Canadian is first freestyle skier to retain gold medal

Impressive landmark for Bilodeau

Canada's Alex Bilodeau left his best until his very last to retain the men's moguls title at the Sochi Winter Games on Monday and become the first freestyle skier to achieve the feat

The 26-year-old, who had already announced that this season would be his last, nailed his final jump brilliantly to lead another Canadian moguls one-two under the lights at the Extreme Park with Mikael Kingsbury claiming silver.

Bilodeau put together a perfect run in the finals to make history, posting a score of 26.31 on the slushy Rosa Khutor Extreme Park course in the medal round.

Fellow Canadian Kingsbury endured a slight form break in the middle of his run and ended up with silver. Alexandr Smyshlyaev of Russia took bronze.

Attention at the Winter Olympics turned on Tuesday to the eagerly awaited men's ice hockey competition even before a puck had been shot in anger, as host team Russia and heavyweights Canada and the United States paraded before the world's media.

For many fans the Winter Games do not properly begin until the puck drops on the men's ice hockey rink, and that happens on Wednesday at the gleaming new Bolshoy Ice Dome and Shayba Arena on Russia's Black Sea Coast. On day four, most of the action was up in the nearby Caucasus Mountains, where mild temperatures were causing  concern about poor snow conditions.

The final training session for Wednesday's women's downhill was cancelled due to the conditions, and ahead of the Nordic Combined competition on the same day American Bill Demong said of the snow: "It's not even slushy, it's just mushy.”

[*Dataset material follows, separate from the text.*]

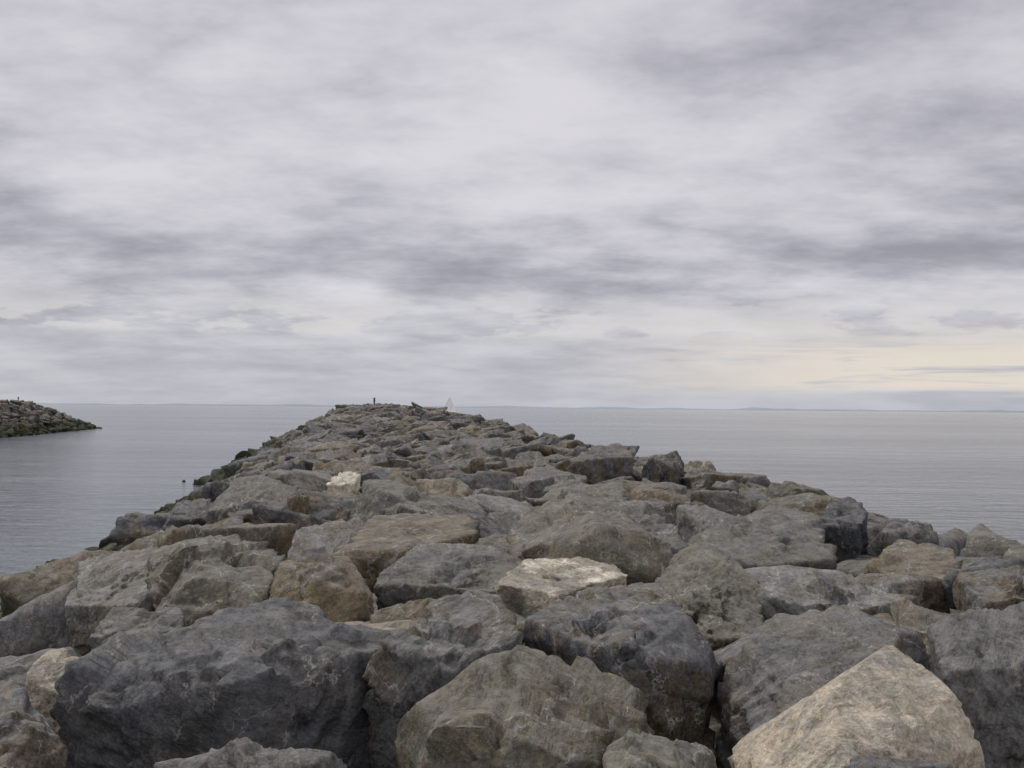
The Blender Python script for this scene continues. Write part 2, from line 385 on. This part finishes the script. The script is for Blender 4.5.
# ------------------------------------------------------------------ second breakwater across the channel
def surf2(t, y):
    top = 4.55
    z = top-max(0, abs(t)-3.0)/1.5
    if y > 156: z = min(z, top-(y-156)/4.6)
    return z
def tx2(t, y): return -48.6-0.19*y+t
Rf2 = lambda rs, y: rs.uniform(.42, .8)
n3 = scatter(far_jetty, 11000, (lambda y: -5, lambda y: 10.5), (100, 180), Rf2, lambda y: .05, np.random.RandomState(7), surf2, tx2, 'top', spacing=.74, dark=.85)
core(far_jetty, 'rubble_core', np.arange(-14, 14.5, .6), np.arange(60, 188, .8), surf2, tx2, lambda y, t: .6)

# ------------------------------------------------------------------ sea
def sea_material():
    m, T, b = new_mat('sea_water')
    geo = T.new('ShaderNodeNewGeometry'); pos = geo.outputs['Position']
    mp = T.new('ShaderNodeMapping'); T.link(pos, mp.inputs['Vector']); mp.inputs['Scale'].default_value = (0.45, 1.0, 1.0); mp.inputs['Rotation'].default_value = (0, 0, 0.12)
    w = T.noise(mp.outputs[0], 1.5, 4, 0.62, 0.3); w2 = T.noise(mp.outputs[0], 0.22, 2, 0.5, 0.2)
    calm = T.noise(T.vmath('MULTIPLY', pos, (0.006, 0.02, 1.0)), 1.0, 3, 0.6)
    h = T.math('ADD', T.math('MULTIPLY', w, T.math('ADD', 0.08, T.math('MULTIPLY', T.ramp(calm, .35, .65), 0.13))), T.math('MULTIPLY', w2, 0.28))
    bp = T.new('ShaderNodeBump'); bp.inputs['Strength'].default_value = 1.0; bp.inputs['Distance'].default_value = 1.0
    T.link(h, bp.inputs['Height']); T.link(bp.outputs[0], b.inputs['Normal'])
    b.inputs['Base Color'].default_value = (0.078, 0.100, 0.120, 1)
    b.inputs['Roughness'].default_value = 0.12; b.inputs['IOR'].default_value = 1.333
    return m
SEA = sea_material()
R = 30000.0
ring = [0, 60, 200, 800, 3000, 10000, R]
vs = [(0, 0, 0)]; fs = []
seg = 64
for r_ in ring[1:]:
    for k in range(seg): a = 2*math.pi*k/seg; vs.append((r_*math.cos(a), r_*math.sin(a), 0))
for k in range(seg): fs.append((0, 1+k, 1+(k+1) % seg))
for j in range(len(ring)-2):
    a0 = 1+j*seg; b0 = a0+seg
    for k in range(seg): k2 = (k+1) % seg; fs.append((a0+k, b0+k, b0+k2, a0+k2))
me = bpy.data.meshes.new('sea'); me.from_pydata(vs, [], fs); me.materials.append(SEA)
sea = bpy.data.objects.new('sea', me); scene.collection.objects.link(sea)

# ------------------------------------------------------------------ distant shore, mostly lost in haze
def hills():
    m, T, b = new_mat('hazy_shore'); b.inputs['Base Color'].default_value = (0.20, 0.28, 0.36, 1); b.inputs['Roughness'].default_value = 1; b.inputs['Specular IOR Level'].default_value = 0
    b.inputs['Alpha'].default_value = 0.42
    v = []; f = []
    n = 260; Rr = 14000
    for k in range(n):
        deg = -32+64*k/(n-1); a = math.radians(deg)
        nz = fbm(np.array([[deg*0.35, 3.3, 1.0]]), 5, 7)[0]
        env = max(0.0, 0.55+nz*1.3)
        hh = 6+38*env*(1.0 if deg > 2 else 0.6)
        x, y = Rr*math.sin(a), Rr*math.cos(a)
        v += [(x, y, -2), (x*1.01, y*1.01, hh)]
    for k in range(n-1):
        a = 2*k; f += [(a, a+2, a+3, a+1)]
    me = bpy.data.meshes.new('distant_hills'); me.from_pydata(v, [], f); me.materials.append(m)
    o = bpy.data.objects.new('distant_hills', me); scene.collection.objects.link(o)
hills()

# ------------------------------------------------------------------ small things
def simple(name, col, rough=.6):
    m, T, b = new_mat(name); geo = T.new('ShaderNodeNewGeometry')
    n = T.noise(geo.outputs['Position'], 3.0, 3)
    T.link(T.mix(n, tuple(c*.85 for c in col)+(1,), tuple(min(1, c*1.1) for c in col)+(1,)), b.inputs['Base Color']); b.inputs['Roughness'].default_value = rough
    return m
WHITE = simple('sailcloth', (.86, .86, .84)); HULL = simple('hull_paint', (.78, .78, .78), .4); DARKM = simple('dark_steel', (.05, .05, .055)); GREEN = simple('lamp_green', (.05, .12, .08))
T_ = NT(WHITE.node_tree); tr = T_.new('ShaderNodeBsdfTranslucent'); tr.inputs[0].default_value = (.93, .93, .91, 1)
ms = T_.new('ShaderNodeMixShader'); ms.inputs[0].default_value = .6; T_.link(WHITE.node_tree.nodes['Principled BSDF'].outputs[0], ms.inputs[1]); T_.link(tr.outputs[0], ms.inputs[2])
T_.link(ms.outputs[0], WHITE.node_tree.nodes['Material Output'].inputs['Surface'])
def part(name, parent, verts, faces, mat, loc=(0, 0, 0)):
    me = bpy.data.meshes.new(name); me.from_pydata(verts, [], faces); me.materials.append(mat)
    o = bpy.data.objects.new(name, me); scene.collection.objects.link(o); o.parent = parent; o.location = loc; return o
def lathe(name, parent, prof, mat, n=16, loc=(0, 0, 0)):
    v = []; f = []
    for r_, z in prof:
        for k in range(n): a = 2*math.pi*k/n; v.append((r_*math.cos(a), r_*math.sin(a), z))
    for j in range(len(prof)-1):
        for k in range(n): k2 = (k+1) % n; f.append((j*n+k, j*n+k2, (j+1)*n+k2, (j+1)*n+k))
    f.append(tuple(range(n))[::-1]); f.append(tuple((len(prof)-1)*n+k for k in range(n)))
    return part(name, parent, v, f, mat, loc)
sb = empty('sailboat', (-37.5, 600, 0)); sb.scale = (.95, .95, .95)
st = [(-4.6, .75, 1.15), (-3, 1.25, 1.0), (0, 1.5, .95), (3, 1.0, 1.05), (5.2, .05, 1.35)]
v = []
for x, hw, hz in st: v += [(x, -hw, hz), (x, -hw*.75, .1), (x, 0, -.35), (x, hw*.75, .1), (x, hw, hz)]
f = []
for j in range(len(st)-1):
    for k in range(4): a = j*5+k; f.append((a, a+5, a+6, a+1))
    f.append((j*5, j*5+4, j*5+9, j*5+5))
f.append((0, 1, 2, 3, 4)); part('hull', sb, v, f, HULL)
lathe('mast', sb, [(.10, .8), (.06, 11.3)], HULL, 8, (.8, 0, 0))
part('mainsail', sb, [(.65, .05, 1.6), (-4.3, .5, 1.7), (.65, .05, 11.2), (-1.7, .55, 6.8), (-.5, .4, 9.4), (-3.2, .6, 4.2)], [(0, 1, 5, 3, 4, 2)], WHITE)
part('jib', sb, [(1.0, .05, 1.5), (5.0, 0, 1.4), (.95, .05, 10.0), (2.9, -.35, 5.4)], [(0, 1, 3, 2)], WHITE)
part('cabin', sb, [(-1.5, -.8, 1.0), (2, -.6, 1.0), (2, .6, 1.0), (-1.5, .8, 1.0), (-1.3, -.65, 1.6), (1.4, -.45, 1.5), (1.4, .45, 1.5), (-1.3, .65, 1.6)], [(0, 1, 5, 4), (1, 2, 6, 5), (2, 3, 7, 6), (3, 0, 4, 7), (4, 5, 6, 7)], HULL)
sb.rotation_euler = (0, 0, .3)
for i, (x, y, z) in enumerate([(-12.1, 88, 4.36), (-75.0, 152, 4.6)]):
    e = empty('navigation_marker' if i == 0 else 'navigation_marker.001', (x, y, z)); e.scale = (1, 1, 1)
    lathe('post', e, [(.10, -.6), (.06, .32)], DARKM, 10)
    lathe('lantern', e, [(.07, .32), (.12, .34), (.12, .38), (.08, .40), (.08, .54), (.12, .56), (.03, .66)], GREEN, 12)

# ------------------------------------------------------------------ sky
SUN_EL, SUN_AZ = math.radians(50), math.radians(-50)     # azimuth from +Y towards +X
w = bpy.data.worlds.new('World'); scene.world = w; w.use_nodes = True
T = NT(w.node_tree); T.n.clear()
outw = T.new('ShaderNodeOutputWorld')
sky = T.new('ShaderNodeTexSky', sky_type='NISHITA'); sky.sun_disc = False; sky.sun_elevation = SUN_EL; sky.sun_rotation = SUN_AZ
bg1 = T.new('ShaderNodeBackground'); bg1.inputs['Strength'].default_value = 0.08; T.link(sky.outputs[0], bg1.inputs['Color'])
tc = T.new('ShaderNodeTexCoord'); dirv = T.vmath('NORMALIZE', tc.outputs['Generated'])
sp = T.new('ShaderNodeSeparateXYZ'); T.link(dirv, sp.inputs[0])
X, Y, Z = sp.outputs
zc = T.math('ADD', T.math('MAXIMUM', Z, 0.0), 0.17)
uv = T.new('ShaderNodeCombineXYZ'); T.link(T.math('MULTIPLY', T.math('DIVIDE', X, zc), 0.8), uv.inputs[0]); T.link(T.math('MULTIPLY', T.math('DIVIDE', Y, zc), 1.0), uv.inputs[1]); uv.inputs[2].default_value = 3.7
U = uv.outputs[0]
big = T.noise(T.vmath('ADD', U, (6.3, 0.6, 0)), 0.9, 3, 0.55)
bil = T.noise(T.vmath('ADD', U, (9.0, 3.0, 0)), 2.8, 7, 0.62)
puf = T.math('ABSOLUTE', T.math('SUBTRACT', T.noise(T.vmath('ADD', U, (2.0, 8.0, 4.)), 1.9, 5, 0.52), 0.5))   # billow: rounded heads, dark creases
s = T.math('ADD', T.math('MULTIPLY', big, 0.52), T.math('MULTIPLY', bil, 0.40))
s = T.math('ADD', s, T.math('MULTIPLY', puf, 0.50))
s = T.math('ADD', s, 0.012)
cr = T.new('ShaderNodeValToRGB'); T.link(s, cr.inputs[0]); cr.color_ramp.interpolation = 'B_SPLINE'; el = cr.color_ramp.elements
el[0].position = 0.37; el[0].color = (0.31, 0.305, 0.355, 1)
el[1].position = 0.63; el[1].color = (0.75, 0.73, 0.765, 1)
e = el.new(0.44); e.color = (0.42, 0.41, 0.465, 1)
e = el.new(0.52); e.color = (0.575, 0.56, 0.61, 1)
cloud = cr.outputs[0]
hz = T.math('SUBTRACT', 1.0, T.ramp(Z, 0.0, 0.12))
cloud = T.mix(T.math('MULTIPLY', hz, 0.72), cloud, (0.50, 0.52, 0.58, 1))
st_v = T.new('ShaderNodeCombineXYZ'); T.link(T.math('MULTIPLY', X, 3.0), st_v.inputs[0]); T.link(T.math('MULTIPLY', Z, 38.0), st_v.inputs[1]); T.link(T.math('MULTIPLY', Y, 3.0), st_v.inputs[2])
sn = T.noise(st_v.outputs[0], 1.3, 4, 0.6, 0.4)
band = T.math('MULTIPLY', T.ramp(Z, 0.010, 0.025), T.math('SUBTRACT', 1.0, T.ramp(Z, 0.05, 0.09)))
warm = T.math('MULTIPLY', T.math('MULTIPLY', band, T.ramp(X, 0.0, 0.36)), T.ramp(sn, 0.36, 0.52))
cloud = T.mix(T.math('MULTIPLY', warm, 0.9), cloud, (0.82, 0.74, 0.65, 1))
pv = T.new('ShaderNodeCombineXYZ'); T.link(T.math('MULTIPLY', X, 9.0), pv.inputs[0]); T.link(T.math('MULTIPLY', Z, 30.0), pv.inputs[1]); T.link(T.math('MULTIPLY', Y, 9.0), pv.inputs[2])
pn = T.noise(pv.outputs[0], 1.1, 5, 0.6)
band2 = T.math('MULTIPLY', T.ramp(Z, 0.065, 0.075), T.math('SUBTRACT', 1.0, T.ramp(Z, 0.085, 0.12)))
cloud = T.mix(T.math('MULTIPLY', T.math('MULTIPLY', band2, T.ramp(pn, .45, .53)), 0.6), cloud, (0.74, 0.715, 0.70, 1))
bg2 = T.new('ShaderNodeBackground'); bg2.inputs['Strength'].default_value = 1.0; T.link(cloud, bg2.inputs['Color'])
mx = T.new('ShaderNodeMixShader'); mx.inputs[0].default_value = 0.93
T.link(bg1.outputs[0], mx.inputs[1]); T.link(bg2.outputs[0], mx.inputs[2]); T.link(mx.outputs[0], outw.inputs['Surface'])

# ------------------------------------------------------------------ sun behind overcast
ld = bpy.data.lights.new('sun', 'SUN'); ld.energy = 1.5; ld.angle = math.radians(10); ld.color = (1, .96, .91)
so = bpy.data.objects.new('sun', ld); scene.collection.objects.link(so)
d = Vector((math.sin(SUN_AZ)*math.cos(SUN_EL), math.cos(SUN_AZ)*math.cos(SUN_EL), math.sin(SUN_EL)))
so.rotation_euler = (-d).to_track_quat('-Z', 'Y').to_euler()

# ------------------------------------------------------------------ camera
cd = bpy.data.cameras.new('camera'); cd.sensor_width = 36; cd.lens = 35.16; cd.clip_start = 0.05; cd.clip_end = 60000
cam = bpy.data.objects.new('camera', cd); scene.collection.objects.link(cam)
cam.matrix_world = Matrix.Translation((0, 0, EYE))@Matrix.Rotation(math.radians(90+1.375), 4, 'X')@Matrix.Rotation(math.radians(0.5), 4, 'Z')
scene.camera = cam
scene.view_settings.view_transform = 'Standard'; scene.view_settings.look = 'None'; scene.view_settings.exposure = 0
print('rocks', n1, n2, n3)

US skier Bode Miller has blamed the weather for wrecking his hopes of glory in Sunday's downhill, and he fears the mild conditions may scupper his bid to successfully defend his super combined title, saying softer snow favours slalom technicians. Despite the gripes, competition went ahead on Tuesday and American snowboarder Shaun White, one of the best known faces in winter sport, will be vying to retain his halfpipe title.

The first of eight medals to be decided on Tuesday went to teenager Dara Howell of Canada in the inaugural women's freestyle skiing slopestyle. Several skiers crashed out spectacularly, including Howell's compatriot and favourite Kaya Turski, who did not qualify, and fellow Canadian Yuki Tsubota, who appeared to suffer a serious injury on her second run of the final.

The result strengthened Canada's place at the top of the overall medals' table with four golds.